*INFORMATION PROVIDED*:
-- start --
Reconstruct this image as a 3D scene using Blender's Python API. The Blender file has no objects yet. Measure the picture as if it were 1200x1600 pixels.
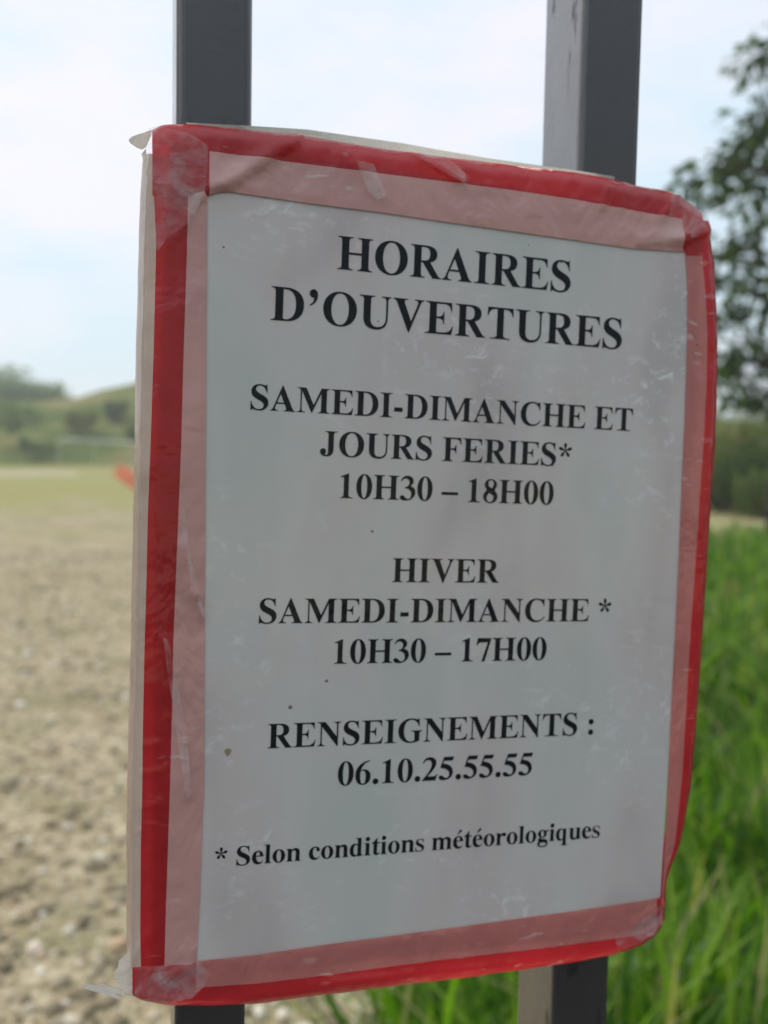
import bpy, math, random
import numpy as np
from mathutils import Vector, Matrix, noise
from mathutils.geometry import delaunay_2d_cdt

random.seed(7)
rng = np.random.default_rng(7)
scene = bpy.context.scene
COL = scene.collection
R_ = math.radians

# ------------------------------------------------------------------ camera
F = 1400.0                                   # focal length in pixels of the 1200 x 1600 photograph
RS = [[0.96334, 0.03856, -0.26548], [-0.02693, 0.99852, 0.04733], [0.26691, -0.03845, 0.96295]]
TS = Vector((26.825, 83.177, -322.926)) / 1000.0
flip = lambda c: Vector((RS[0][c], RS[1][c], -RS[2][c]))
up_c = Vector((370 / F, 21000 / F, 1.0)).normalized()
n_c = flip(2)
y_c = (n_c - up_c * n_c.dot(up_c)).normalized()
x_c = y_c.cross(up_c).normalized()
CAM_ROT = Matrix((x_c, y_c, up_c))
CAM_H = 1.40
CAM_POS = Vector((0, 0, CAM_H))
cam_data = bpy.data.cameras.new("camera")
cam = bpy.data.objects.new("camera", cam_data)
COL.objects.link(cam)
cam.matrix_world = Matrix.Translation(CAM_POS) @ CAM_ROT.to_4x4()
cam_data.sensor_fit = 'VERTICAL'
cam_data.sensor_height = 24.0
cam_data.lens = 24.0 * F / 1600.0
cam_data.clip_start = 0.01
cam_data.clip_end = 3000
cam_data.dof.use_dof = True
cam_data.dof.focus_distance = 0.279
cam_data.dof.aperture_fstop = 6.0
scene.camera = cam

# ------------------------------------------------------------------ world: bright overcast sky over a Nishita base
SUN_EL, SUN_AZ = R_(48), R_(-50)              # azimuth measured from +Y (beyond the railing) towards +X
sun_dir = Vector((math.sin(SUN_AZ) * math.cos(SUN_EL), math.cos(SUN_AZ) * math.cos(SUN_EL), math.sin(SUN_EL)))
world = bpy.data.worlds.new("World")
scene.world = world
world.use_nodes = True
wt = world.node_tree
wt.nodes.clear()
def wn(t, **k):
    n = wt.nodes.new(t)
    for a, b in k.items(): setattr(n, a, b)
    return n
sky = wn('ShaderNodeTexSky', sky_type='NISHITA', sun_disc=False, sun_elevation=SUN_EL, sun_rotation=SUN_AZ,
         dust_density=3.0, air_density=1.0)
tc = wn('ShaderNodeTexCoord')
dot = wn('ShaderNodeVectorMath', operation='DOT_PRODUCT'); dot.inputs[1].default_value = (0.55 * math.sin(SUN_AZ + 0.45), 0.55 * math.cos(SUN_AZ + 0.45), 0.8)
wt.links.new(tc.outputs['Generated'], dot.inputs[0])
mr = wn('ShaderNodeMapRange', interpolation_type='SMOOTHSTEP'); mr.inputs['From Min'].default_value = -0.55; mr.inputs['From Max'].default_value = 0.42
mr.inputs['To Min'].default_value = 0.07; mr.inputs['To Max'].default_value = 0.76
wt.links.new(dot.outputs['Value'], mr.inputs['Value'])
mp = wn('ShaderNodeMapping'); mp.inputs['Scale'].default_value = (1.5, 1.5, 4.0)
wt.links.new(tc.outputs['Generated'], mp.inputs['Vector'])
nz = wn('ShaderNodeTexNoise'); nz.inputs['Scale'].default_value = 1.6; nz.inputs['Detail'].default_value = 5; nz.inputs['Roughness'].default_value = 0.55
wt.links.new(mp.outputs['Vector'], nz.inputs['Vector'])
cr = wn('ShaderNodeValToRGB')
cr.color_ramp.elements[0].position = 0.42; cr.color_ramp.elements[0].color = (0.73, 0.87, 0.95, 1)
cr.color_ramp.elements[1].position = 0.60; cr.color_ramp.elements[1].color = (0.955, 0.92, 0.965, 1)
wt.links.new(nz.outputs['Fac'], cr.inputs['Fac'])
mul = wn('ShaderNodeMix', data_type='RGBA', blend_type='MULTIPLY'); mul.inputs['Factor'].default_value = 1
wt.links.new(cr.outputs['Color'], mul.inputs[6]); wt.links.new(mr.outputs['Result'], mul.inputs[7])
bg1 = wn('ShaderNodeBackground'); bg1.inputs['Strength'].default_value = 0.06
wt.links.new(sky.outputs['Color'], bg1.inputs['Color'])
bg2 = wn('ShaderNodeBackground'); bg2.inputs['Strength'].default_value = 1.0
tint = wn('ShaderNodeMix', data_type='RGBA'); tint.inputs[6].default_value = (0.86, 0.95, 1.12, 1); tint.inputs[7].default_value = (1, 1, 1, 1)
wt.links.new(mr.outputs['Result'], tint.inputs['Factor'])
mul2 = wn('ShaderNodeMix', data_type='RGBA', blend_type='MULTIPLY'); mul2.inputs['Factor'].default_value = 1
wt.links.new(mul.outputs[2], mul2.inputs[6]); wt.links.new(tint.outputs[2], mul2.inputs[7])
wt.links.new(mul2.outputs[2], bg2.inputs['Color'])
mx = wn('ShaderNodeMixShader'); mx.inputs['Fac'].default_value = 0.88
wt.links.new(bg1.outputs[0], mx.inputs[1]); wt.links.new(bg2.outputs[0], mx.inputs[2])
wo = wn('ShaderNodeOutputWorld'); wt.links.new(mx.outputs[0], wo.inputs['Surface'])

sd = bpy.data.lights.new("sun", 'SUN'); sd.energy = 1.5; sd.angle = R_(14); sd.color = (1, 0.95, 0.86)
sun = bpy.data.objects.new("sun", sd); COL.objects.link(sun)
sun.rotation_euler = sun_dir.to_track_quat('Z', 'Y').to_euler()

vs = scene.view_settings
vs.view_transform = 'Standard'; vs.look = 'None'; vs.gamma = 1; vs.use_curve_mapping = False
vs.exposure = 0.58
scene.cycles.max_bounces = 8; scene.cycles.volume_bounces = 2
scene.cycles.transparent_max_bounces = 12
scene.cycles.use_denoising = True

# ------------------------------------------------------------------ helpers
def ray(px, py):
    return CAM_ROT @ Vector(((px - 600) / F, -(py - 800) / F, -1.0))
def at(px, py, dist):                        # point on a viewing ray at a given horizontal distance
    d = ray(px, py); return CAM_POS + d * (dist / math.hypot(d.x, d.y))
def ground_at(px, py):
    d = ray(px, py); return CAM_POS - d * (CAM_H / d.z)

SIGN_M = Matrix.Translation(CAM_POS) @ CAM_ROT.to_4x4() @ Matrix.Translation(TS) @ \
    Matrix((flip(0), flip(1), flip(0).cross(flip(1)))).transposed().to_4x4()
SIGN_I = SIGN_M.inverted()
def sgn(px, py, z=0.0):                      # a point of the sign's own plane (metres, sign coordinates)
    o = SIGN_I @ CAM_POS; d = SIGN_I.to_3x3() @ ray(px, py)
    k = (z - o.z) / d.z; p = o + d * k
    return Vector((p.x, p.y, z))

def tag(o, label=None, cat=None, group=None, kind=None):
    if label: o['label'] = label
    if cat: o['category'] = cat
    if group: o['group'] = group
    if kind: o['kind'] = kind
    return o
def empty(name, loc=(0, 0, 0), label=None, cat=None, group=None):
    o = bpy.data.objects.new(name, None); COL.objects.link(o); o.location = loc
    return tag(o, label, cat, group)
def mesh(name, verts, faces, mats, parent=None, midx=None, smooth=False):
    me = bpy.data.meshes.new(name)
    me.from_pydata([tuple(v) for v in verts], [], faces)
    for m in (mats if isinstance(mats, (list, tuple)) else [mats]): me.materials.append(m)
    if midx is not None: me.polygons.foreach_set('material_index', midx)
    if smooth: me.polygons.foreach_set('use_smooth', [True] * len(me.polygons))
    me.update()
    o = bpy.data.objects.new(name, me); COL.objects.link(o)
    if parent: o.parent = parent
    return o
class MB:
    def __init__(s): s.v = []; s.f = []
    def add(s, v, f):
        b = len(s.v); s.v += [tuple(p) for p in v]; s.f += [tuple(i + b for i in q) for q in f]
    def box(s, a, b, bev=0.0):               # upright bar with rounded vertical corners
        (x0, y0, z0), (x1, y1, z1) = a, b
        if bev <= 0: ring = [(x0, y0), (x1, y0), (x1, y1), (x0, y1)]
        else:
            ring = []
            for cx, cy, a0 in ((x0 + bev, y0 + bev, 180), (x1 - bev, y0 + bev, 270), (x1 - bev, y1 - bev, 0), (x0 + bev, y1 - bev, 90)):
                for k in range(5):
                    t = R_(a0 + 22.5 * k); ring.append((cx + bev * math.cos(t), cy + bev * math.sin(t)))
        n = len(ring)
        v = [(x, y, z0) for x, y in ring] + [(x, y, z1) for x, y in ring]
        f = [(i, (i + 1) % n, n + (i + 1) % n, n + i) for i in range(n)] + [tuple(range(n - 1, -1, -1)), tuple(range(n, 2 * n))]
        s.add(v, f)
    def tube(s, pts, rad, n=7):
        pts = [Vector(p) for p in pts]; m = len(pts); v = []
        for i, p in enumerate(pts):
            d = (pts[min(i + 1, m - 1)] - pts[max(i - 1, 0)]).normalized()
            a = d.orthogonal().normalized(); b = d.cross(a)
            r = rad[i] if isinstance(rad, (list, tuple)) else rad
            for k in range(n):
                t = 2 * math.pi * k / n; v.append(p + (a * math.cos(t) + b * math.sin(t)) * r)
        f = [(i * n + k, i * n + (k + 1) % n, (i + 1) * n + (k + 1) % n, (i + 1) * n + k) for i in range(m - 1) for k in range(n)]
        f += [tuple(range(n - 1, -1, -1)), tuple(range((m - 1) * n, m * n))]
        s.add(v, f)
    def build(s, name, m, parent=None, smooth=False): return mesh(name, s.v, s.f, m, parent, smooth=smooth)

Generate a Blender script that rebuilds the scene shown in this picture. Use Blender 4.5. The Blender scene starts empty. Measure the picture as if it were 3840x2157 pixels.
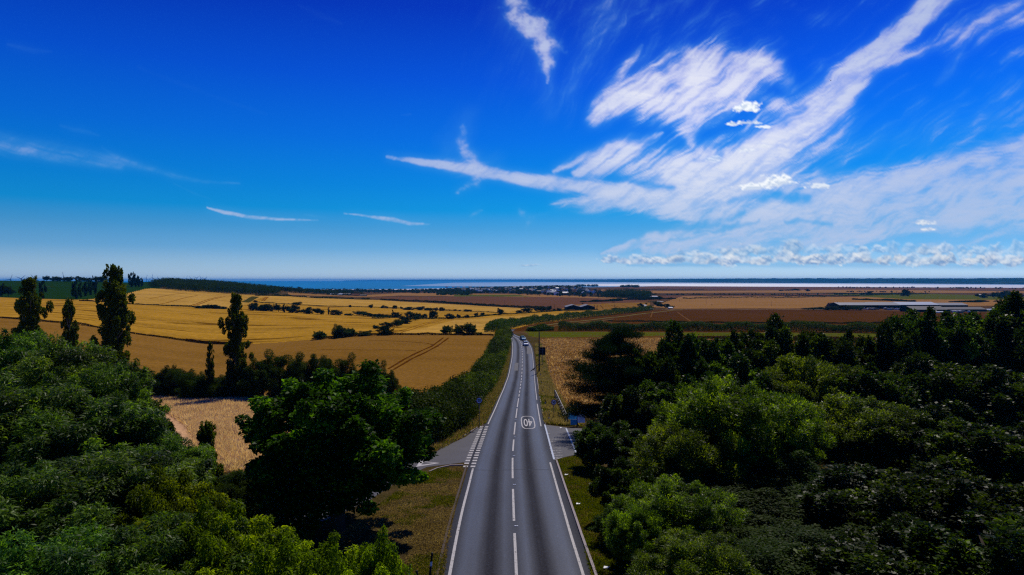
-- end --
*WHAT TO DO*:
Repeat the listing above from its first line through the line that contains "R_ = math.radians", both included, and nothing more. Drop the pictures.

*TASK ANSWER*:
Reconstruct this image as a 3D scene using Blender's Python API. The Blender file has no objects yet. Measure the picture as if it were 1200x1600 pixels.
import bpy, math, random
import numpy as np
from mathutils import Vector, Matrix, noise
from mathutils.geometry import delaunay_2d_cdt

random.seed(7)
rng = np.random.default_rng(7)
scene = bpy.context.scene
COL = scene.collection
R_ = math.radians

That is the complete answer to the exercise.